What I would like to see from Muvizu is an emphasis placed on these subtle aspects that make characters appear more lifelike, more Pixar and less Veggie-tales. Then it will be possible to empathize with them. I don't know if the company wants to move in this direction, but that's my wish.
2011/1/7 16:16:10
Movie in background Is there any way for Muvizu to just save a 32-bit PNGs with alpha channels so that there's a nice antialiased edge around the characters? Greenscreening has obvious limitations. I've done tons of keying with Xtranormal and you always notice the edge to some extent no matter how good the keyer. Then you've got to worry about green in your foreground objects.
Here is an example of chroma-key in Xtranormal. You may think it looks okay but if you watch it at 720P and look closely, you'll see the hard edge.
2011/1/6 14:23:01
xtranormal no longer free... Hi, I'm a long-time vet with Xtranormal, disgruntled with the company as most are, and looking for another pony to back.


Here is a recent example of the stuff I've done with Xtranormal lately.

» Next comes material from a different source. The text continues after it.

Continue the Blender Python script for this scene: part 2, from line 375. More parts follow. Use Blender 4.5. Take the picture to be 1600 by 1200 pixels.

I think that some of the areas around character movement/idles and expressions are more advanced in Xtranormal than anything else I've seen, certainly better than Moviestorm, but the underlying engine itself is very weak. No character interactions. No collision detection. Static sets. No texture modding, etc....
I've learned a lot about how Xtranormal works under the hood, as this video represents a texture mod and character-sharing hack that I came up with, and am interested in comparing it to Muvizu and/or assisting them directly in bringing over some of those ideas.